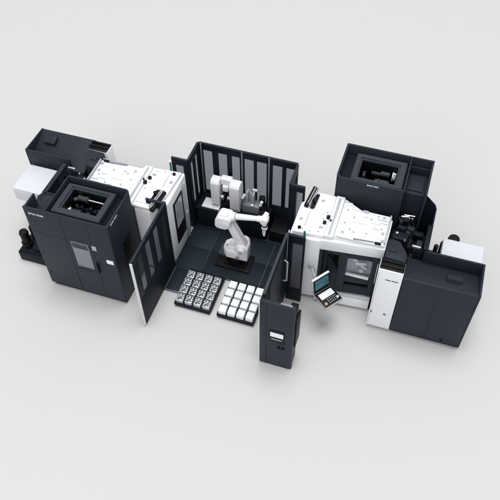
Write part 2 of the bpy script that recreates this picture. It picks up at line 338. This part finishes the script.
    k = B(); k.box(4.40, 4.44, Y1, Y1+.05, 1.02, 1.36, .012); k.build("door_handle", BLACK, mg)
    k = B(); k.box(4.34, 4.44, Y1, Y1+.012, 1.78, 1.92, .006); k.cyl((4.39, Y1+.012, 1.85), (4.39, Y1+.03, 1.85), .025); k.build("lock", LGREY, mg)
    k = B(); k.box(4.01, 4.17, Y1, Y1+.012, 1.44, 1.56, .004); k.build("white_plate", LCD, mg)  # plate is no display; its glow is put into the material
    k = B(); k.box(4.20, 4.28, Y1, Y1+.008, 1.47, 1.53, .004); k.build("small_plate", DGREY, mg)
    for zz in (.5, 1.2, 2.3):
        for x in (5.0, 5.75): MB(OFF).cyl((x, Y1, zz), (x, Y1+.006, zz), .012, n=10).build("screw", BLACK, mg)
    k = B(); k.box(X0-.012, X0, Y0+.32, Y0+.72, .9, 1.75, .006); k.build("side_grille", BLACK, mg)
    text("lettering", "DMG MORI", 0.070, (5.58, Y1+.003, 2.49), (PI/2, 0, PI), WHITE, mg, OFF)
    text("lettering", "DMG MORI", 0.060, (X0-.003, Y1-.28, 2.585), (PI/2, 0, -PI/2), WHITE, mg, OFF)
    text("lettering", "DMG MORI", 0.050, (4.73, Y0-.003, 2.60), (PI/2, 0, 0), WHITE, mg, OFF)
    k = B(); k.box(X0+.03, X1-.06, Y0+.05, Y1-.04, 0, .10, 0); k.build("plinth", BLACK, mg)
    # --- side electrical cabinet --------------------------------------------------
    if R: ca, cb, c0, c1 = 5.78, 7.28, 1.11, 1.96
    else: ca, cb, c0, c1 = 5.78, 7.24, 0.95, 1.76
    k = B()
    k.prism([(c0, .08), (c1, .08), (c1, 1.62), (c1-.04, 1.62), (c0+.05, 1.955), (c0, 1.955)], ca, cb-.04, .01, axis='x')
    k.box(ca+.3, cb-.04, c1-.04, c1, 1.62, 1.97, .006)
    k.box(cb-.04, cb, c0, c1, .08, 1.97, .01)
    cab = k.build("side_cabinet", DARK, root)
    k = B(); a_ = math.atan2(.335, c1-c0-.09)
    mm = Matrix.Translation((6.75, c0+.38, 1.83) if R else (6.87, c0+.26, 1.88)) @ Matrix.Rotation(-a_, 4, 'X'); k.box(-.15, .15, -.10, .10, -.03, .07, .008, m=mm); k.build("junction_box", DARK, cab)
    k = B(); k.box(6.52, 6.528, c0-.003, c0, .12, 1.90, 0); k.box(ca+.01, cb-.02, c0-.003, c0, .118, .124, 0); k.build("panel_seam", BLACK, cab)
    k = B(); k.cyl((6.88, c0-.012, .2), (6.88, c0, .2), .03, n=14); k.build("cable_gland", BLACK, cab)
    k = B(); k.box(ca+.05, cb-.06, c0+.06, c1-.05, 0, .08, 0); k.box(3.4, 5.7, 1.56, 2.7, 0, .08, 0); k.build("plinth", BLACK, root)
    # --- raised oil mist unit ------------------------------------------------------
    k = B(); k.box(6.42, (7.27 if R else 7.16), (2.0 if R else 1.84), (2.74 if R else 2.66), 1.22, 1.60, .02); ms = k.build("mist_collector", MIST, root)
    k = B(); k.box(6.11, 6.46, 2.1, 2.5, 1.2, 1.34, .01); k.build("bracket", BLACK, ms)
    return root
mr_ = machine((OFF[0], OFF[1], 0), 0, "right machine tool with white housing, front door and swivel control, beside the dark pillar", 'right')
ml_ = machine((3.94-OFF[0], 3.89-OFF[1], 0), PI, "left machine tool seen from its tall dark service side with open roof hatch", 'left')

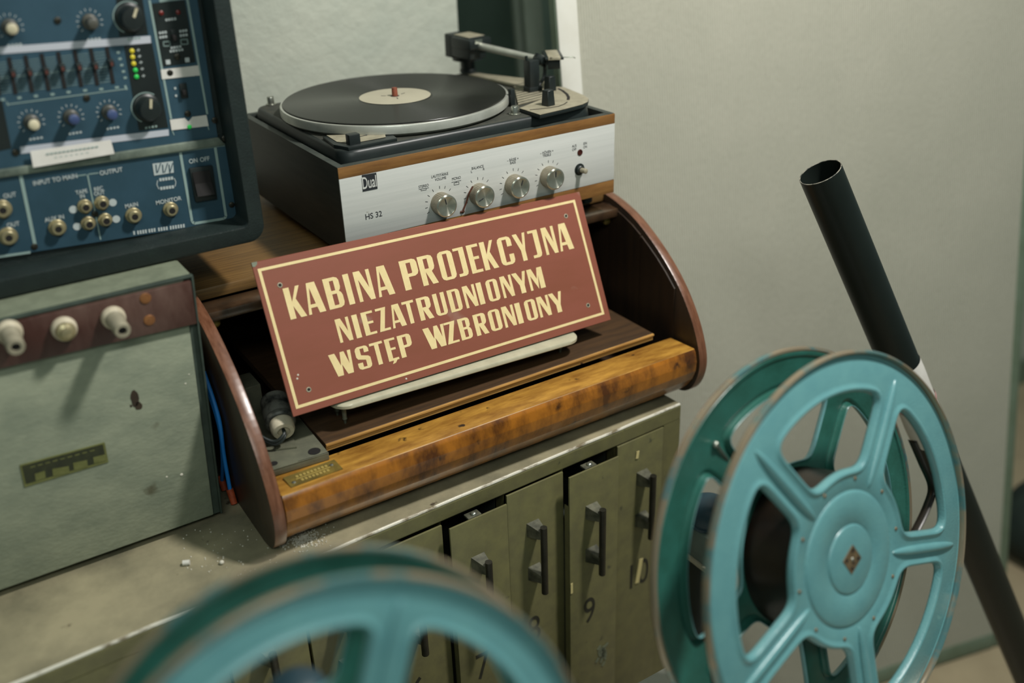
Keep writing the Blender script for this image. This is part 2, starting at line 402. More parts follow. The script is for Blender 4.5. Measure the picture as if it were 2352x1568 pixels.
for x0, x1, num, out in slots:
    x0, x1 = door_x.get(num, (x0, x1))
    y = -out
    bm = nb(); box(bm, x0+.0015, x1-.0012, y-.0015, y+.0015, DB+.003, DT-.001, .0006)
    box(bm, x0+.0015, x0+.0028, y, y+.010, DB+.003, DT-.05); box(bm, x1-.0026, x1-.0012, y, y+.010, DB+.003, DT-.05)
    dr = obj('drawer', bm, m_locker, cab, False, True)
    if out > .01:
        bm = nb(); box(bm, x0+.004, x1-.004, y+.001, .26, DB+.02, DT-.1); obj('drawer_box', bm, m_inner, dr, False, False)
        xc = (x0+x1)/2 - .004
        bm = nb(); box(bm, xc-.010, xc+.010, y+.001, y+.013, DT-.003, DT+.0005, .001); obj('catch_plate', bm, m_post, dr, False)
        bm = nb(); ball(bm, (xc+.001, y+.006, DT+.001), .0045, (1, 1, .7)); obj('catch_rivet', bm, m_chrome, dr, False)
    hx = hand_x[num]
    hz0, hz1 = HT-.194, HT-.083
    bm = nb(); cyl(bm, (hx, y-.024, hz0), (hx, y-.024, hz1), .0048, seg=16); obj('handle_bar', bm, m_handle, dr, False)
    for zz in (hz1-.013, hz0+.024):
        bm = nb(); t = [Vector((hx-.012, y-.0015, zz-.011)), Vector((hx+.008, y-.0015, zz-.011)), Vector((hx+.008, y-.0015, zz+.011)), Vector((hx-.012, y-.0015, zz+.011))]
        q = [Vector((hx-.0045, y-.024, zz-.006)), Vector((hx+.0045, y-.024, zz-.006)), Vector((hx+.0045, y-.024, zz+.006)), Vector((hx-.0045, y-.024, zz+.006))]
        A_ = [bm.verts.new(v) for v in t]; B_ = [bm.verts.new(v) for v in q]
        bm.faces.new(A_); bm.faces.new(B_[::-1])
        for i in range(4): bm.faces.new((A_[i], B_[i], B_[(i+1) % 4], A_[(i+1) % 4]))
        obj('handle_post', bm, m_post, dr, False, False)
    bm = nb()
    wsc = .74
    text_bm(bm, str(num), Vector((hx-.0045, y-.0016, digit_z-.023)), XA, ZA, .046, wsc, depth=.0003)
    obj('stencil_number', bm, m_stencil, dr, False, False)
    if num == 10:
        bm = nb(); box(bm, -.004, .004, -.0012, -.0006, -.022, .022, 0, Matrix.Translation((hx-.002, y-.0016, digit_z+.004)) @ Matrix.Rotation(rad(9), 4, 'Y'))
        obj('tape_scrap', bm, m_tape, dr, False)
        bm = nb(); box(bm, -.0025, .0025, -.0012, -.0006, -.006, .006, 0, Matrix.Translation((hx-.012, y-.0016, HT-.054)) @ Matrix.Rotation(rad(8), 4, 'Y')); obj('tape_scrap', bm, m_tape, dr, False)
    if num == 9:
        bm = nb()
        for k in range(26):
            a, r_ = random.uniform(0, 6.28), random.uniform(0, .012)
            box(bm, -.002, .002, -.0009, -.0004, -.004, .004, 0, Matrix.Translation((x0+.062+r_*math.cos(a), y-.0016, digit_z-.100+2*r_*math.sin(a))) @ Matrix.Rotation(random.uniform(-.4, .9), 4, 'Y'))
        obj('paint_chip', bm, m_greyrim, dr, False)
        bm = nb(); box(bm, -.0018, .0018, -.0012, -.0006, -.009, .009, 0, Matrix.Translation((x0+.0035, y-.0016, HT-.215))); obj('tape_scrap', bm, m_tape, dr, False)

# ---------------------------------------------------------------- radio console with open curved front
XL0, XL1, XR0, XR1 = -.195, -.180, .440, .455
TOPZ = -.130; BOTZ = ZL+.0005; YB = .40
con = thing('radio_console', 'brown wooden console with curved side panels and an open front', 'console', (.13, .1, BOTZ))
prof = [(.055, TOPZ-.002), (.02, -.1385), (-.02, -.1515), (-.056, -.171), (-.092, -.196), (-.124, -.2255), (-.149, -.258), (-.166, -.290), (-.1755, -.322), (-.1735, -.348), (-.163, -.371), (-.146, -.385), (-.125, BOTZ)]
sp = smoothpath([(0, a, b) for a, b in prof], 5)
def curve_z(y):
    up = [p for p in sp if p.z > -.32]
    for a, b in zip(up, up[1:]):
        if b.y <= y <= a.y: return b.z + (a.z-b.z)*(y-b.y)/max(1e-6, a.y-b.y)
    return TOPZ-.008
def side(x0, x1, nm, label=None):
    bm = nb()
    pts = [Vector((x0, p.y, p.z)) for p in sp] + [Vector((x0, YB, BOTZ)), Vector((x0, YB, TOPZ-.002))]
    prism(bm, pts, (x1-x0, 0, 0), .0015)
    o = obj(nm, bm, [m_inside, m_edge], con, smooth=True, label=label)
    for p in o.data.polygons:
        if abs(p.normal.x) < .6: p.material_index = 1
    return o
side(XL0, XL1, 'side_panel'); sr = side(XR0, XR1, 'side_panel')
bm = nb()
for k in range(5):
    y0 = -.12 + k*.078
    zt = -.17 if y0 > -.03 else (-.2 if y0 > -.07 else -.25)
    ys = [y0+.0008, y0+.02, y0+.04, y0+.06, y0+.0768]
    prism(bm, [(XR0-.003, y, curve_z(y)-.010) for y in ys] + [(XR0-.003, ys[-1], -.3845), (XR0-.003, ys[0], -.3845)], (.0035, 0, 0))
    obj('lining_board', bm, m_inside, con, smooth=False); bm = nb()
bm = nb(); box(bm, XL0+.0005, XR1-.0005, .050, YB, TOPZ-.016, TOPZ, .003); obj('top_board', bm, m_board_top, con)
bm = nb(); box(bm, XL1, XR0, YB-.012, YB, BOTZ, TOPZ-.016); obj('back_panel', bm, m_inside, con, smooth=False)
bm = nb(); box(bm, XL1, XR0, -.118, YB-.012, BOTZ, BOTZ+.012); obj('base_board', bm, m_inside, con, smooth=False)
bm = nb(); box(bm, XL1, XR0, .012, .05, -.160, -.1465, .003); obj('roller_bar', bm, M('dark_glossy_bar', '#4b3726', '#2f2319', 30, .25, coat=.6), con)
for x in (-.169, .428):
    bm = nb(); cyl(bm, (x, .045, -.1665), (x, .026, -.1675), .0062, seg=16); ball(bm, (x, .026, -.1675), .0064, (1, .5, 1)); obj('brass_pin', bm, m_brass, con)
SZ = -.295
bm = nb(); box(bm, -.10, .408, -.111, .30, SZ-.011, SZ, .0008)
shf = obj('shelf', bm, [m_shelf, m_ply], con, smooth=False)
for p in shf.data.polygons:
    if p.normal.y < -.5: p.material_index = 1
bm = nb(); box(bm, -.10, .408, -.1135, -.1108, SZ-.0035, SZ-.0005, .0006); obj('edge_strip', bm, m_ply, con)
rp = [(-.119, -.3065), (-.170, -.3035), (-.1735, -.309), (-.1765, -.322), (-.1755, -.337), (-.170, -.352), (-.160, -.366), (-.150, -.376), (-.119, -.376)]
bm = nb(); prism(bm, [(XL1+.0005, a, b) for a, b in rp], (.434-XL1, 0, 0), .0012)
rl = obj('front_rail', bm, [m_burl, m_railtop], con)
for p in rl.data.polygons:
    if p.normal.z > .7 or p.normal.x > .7: p.material_index = 1
# brass data plate on the rail
bp_ = [at(a, b, 2, -.3045) for a, b in ((650, 1099), (768, 1057), (788, 1078), (669, 1121))]
bm = nb(); prism(bm, [p + ZA*(-.0008 if False else .0002) for p in bp_], (0, 0, .0012)); npl = obj('data_plate', bm, m_brass, con, smooth=False)
ex = (bp_[1]-bp_[0]); ey = (bp_[0]-bp_[3])
bm = nb()
def engr(u0, u1, v0, v1):
    c = bp_[3]
    prism(bm, [c+ex*u0+ey*v0+ZA*.0014, c+ex*u1+ey*v0+ZA*.0014, c+ex*u1+ey*v1+ZA*.0014, c+ex*u0+ey*v1+ZA*.0014], (0, 0, .0003))
engr(.17, .83, .46, .52)
for k in range(9): engr(.2+k*.07, .245+k*.07, .60, .78)
for k in range(8): engr(.24+k*.07, .285+k*.07, .2, .38)
obj('engraved_line', bm, M('engraving', '#c9b267', rough=.4, metal=.5), npl, smooth=False)
for u, v in ((.1, .3), (.88, .62)):
    bm = nb(); c = bp_[3]+ex*u+ey*v; lathe(bm, c+ZA*.0012, ZA, [(.0026, 0), (.0024, .0008), (.0012, .0013)], 14); obj('screw', bm, m_chrome, npl)
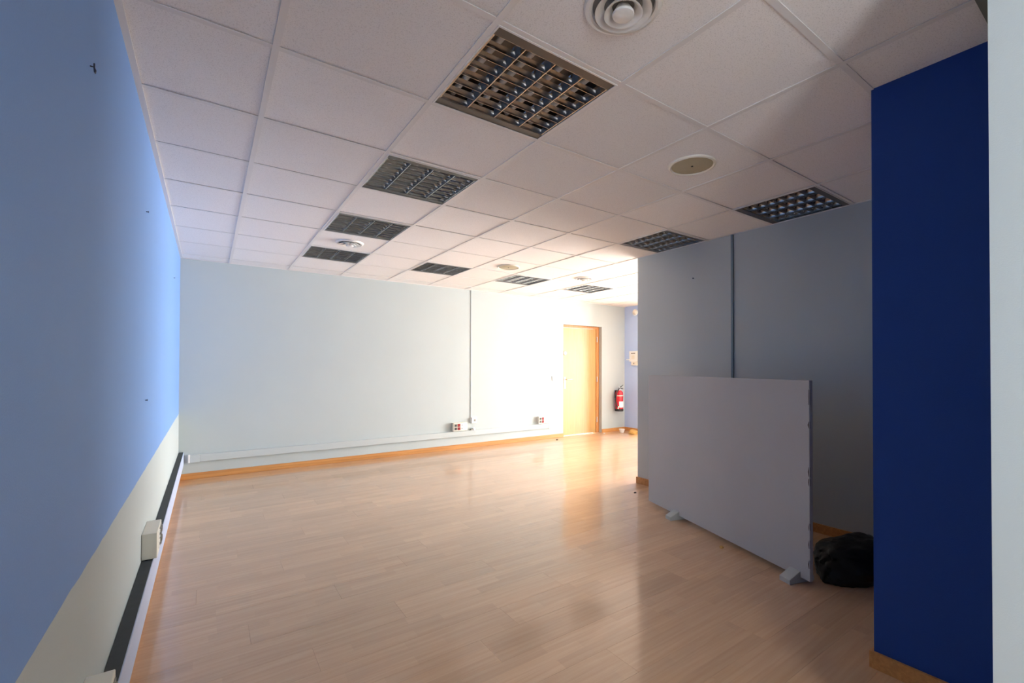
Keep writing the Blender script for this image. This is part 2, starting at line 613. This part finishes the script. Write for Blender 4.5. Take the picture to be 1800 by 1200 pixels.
def vsec(top, bot, h, z=0.0, n=5):
    """Blade section: a wedge with hollow (parabolic) flanks, sharp side down."""
    right = []
    for k in range(n + 1):
        t = k / n
        w = bot / 2 + (top - bot) / 2 * t ** 2
        right.append((w, z + h * t))
    return right + [(-a, zz) for a, zz in reversed(right)]


ML = {}


def light_meshes():
    bm = bmesh.new()                  # thin white rim
    a, b_ = HL, HL - 0.007
    for (x0, x1, y0, y1) in ((-a, a, -a, -b_), (-a, a, b_, a), (-a, -b_, -b_, b_), (b_, a, -b_, b_)):
        box(bm, x0, x1, y0, y1, -0.003, 0.012)
    ML['frame'] = tomesh(bm, 'frame', M_tee)
    bm = bmesh.new()                  # open box above
    t = 0.002
    box(bm, -b_, b_, -b_, b_, 0.098, 0.10)
    for (x0, x1, y0, y1) in ((-b_, b_, -b_, -b_ + t), (-b_, b_, b_ - t, b_), (-b_, -b_ + t, -b_ + t, b_ - t), (b_ - t, b_, -b_ + t, b_ - t)):
        box(bm, x0, x1, y0, y1, 0.0, 0.098)
    ML['housing'] = tomesh(bm, 'housing', M_house)
    ML['end_plate'] = tomesh(bx(-b_ + t, b_ - t, -0.021, 0.021, 0.001, 0.004), 'end_plate', M_endp)
    ML['side_blade'] = tomesh(prism(vsec(0.024, 0.006, 0.036), 2 * (b_ - 0.045), 'Y'), 'side_blade', M_alu, True)
    ML['long_blade'] = tomesh(prism(vsec(0.034, 0.004, 0.036), 2 * (b_ - 0.045), 'Y'), 'long_blade', M_alu, True)
    ML['cross_blade'] = tomesh(prism(vsec(0.014, 0.002, 0.024, 0.001), 2 * b_ - 0.02, 'X'), 'cross_blade', M_alu, True)
    ML['lamp_tube'] = tomesh(lathe([(0, -0.245), (0.013, -0.245), (0.013, 0.245), (0, 0.245)], 14, 'Y'), 'lamp_tube', M_tube, True)


light_meshes()


def louvre_light(i, j, label):
    cx_, cy_ = GX + 0.6 * i + 0.3, GY + 0.6 * j + 0.3
    if i == 6 and j < 5:
        cx_ -= 0.006
    t = thing('louvre_light', label, 'ceiling light', (cx_, cy_, zb), 0, 'square louvre lights in the ceiling grid')
    b_ = HL - 0.007
    put('frame', ML['frame'], t)
    put('housing', ML['housing'], t)
    for s in (-1, 1):
        put('end_plate', ML['end_plate'], t, (0, s * (b_ - 0.023), 0))
        put('side_blade', ML['side_blade'], t, (s * (b_ - 0.006), 0, 0.001))
    for k in (-1, 0, 1):
        put('long_blade', ML['long_blade'], t, (k * 0.1415, 0, 0.001))
    n = 7
    span = 2 * (b_ - 0.046)
    for k in range(n + 1):
        put('cross_blade', ML['cross_blade'], t, (0, -span / 2 + span * k / n, 0.0015))
    for k in (-1.5, -0.5, 0.5, 1.5):
        put('lamp_tube', ML['lamp_tube'], t, (k * 0.1415, 0, 0.050))
    return t


louvre_light(2, -1, 'largest and nearest square ceiling light with dark mirror louvres and white lamp tubes')
louvre_light(2, 1, 'dark square louvre ceiling light, second in the row along the left')
louvre_light(2, 3, 'dark square louvre ceiling light just before the small round white vent')
louvre_light(2, 5, 'brownish square louvre ceiling light just behind the small round white vent')
louvre_light(4, 5, 'small grey louvre ceiling light near the back wall above the vertical conduit')
louvre_light(6, 5, 'pale louvre ceiling light right behind the far cream ceiling disc')
louvre_light(8, 5, 'farthest and faintest louvre ceiling light, almost white, above the door side')
louvre_light(6, 1, 'louvre ceiling light by the free corner of the grey partition wall')
louvre_light(6, -1, 'louvre ceiling light along the grey partition, nearest the dark blue column')


# ------------------------------------------------------------------ round ceiling outlets
def vent(i, j, label):
    t = thing('round_vent', label, 'air vent', (GX + 0.6 * i + 0.3, GY + 0.6 * j + 0.3, TOP), 0, 'round white air vents in the ceiling')
    obj('flange', lathe([(0.100, -0.001), (0.104, -0.012), (0.112, -0.016), (0.124, -0.011), (0.128, -0.001)], 48, closed=True), M_white, t, smooth=True)
    obj('throat', lathe([(0, -0.0012), (0.101, -0.0012), (0.101, -0.0024), (0, -0.0024)], 40), M_dark, t)
    obj('outer_cone', lathe([(0.062, -0.003), (0.066, -0.003), (0.090, -0.020), (0.093, -0.025), (0.088, -0.024), (0.064, -0.008)], 48, closed=True), M_white, t, smooth=True)
    obj('inner_cone', lathe([(0.036, -0.003), (0.040, -0.003), (0.060, -0.026), (0.063, -0.032), (0.058, -0.031), (0.037, -0.009)], 48, closed=True), M_white, t, smooth=True)
    obj('centre_dome', lathe([(0.020, -0.003), (0.036, -0.030), (0.034, -0.036), (0.020, -0.041), (0, -0.043)], 40), M_white, t, smooth=True)
    return t


vent(2, -2, 'large round white ceiling vent with nested rings at the top edge')
vent(2, 4, 'small round white ceiling vent between two dark louvre lights')
vent(7, 4, 'faint round white ceiling vent far away before the palest louvre light')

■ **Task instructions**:
Some lines of the data above may hold the word "script"; report how many do, and nothing else.

■ **In response**:
3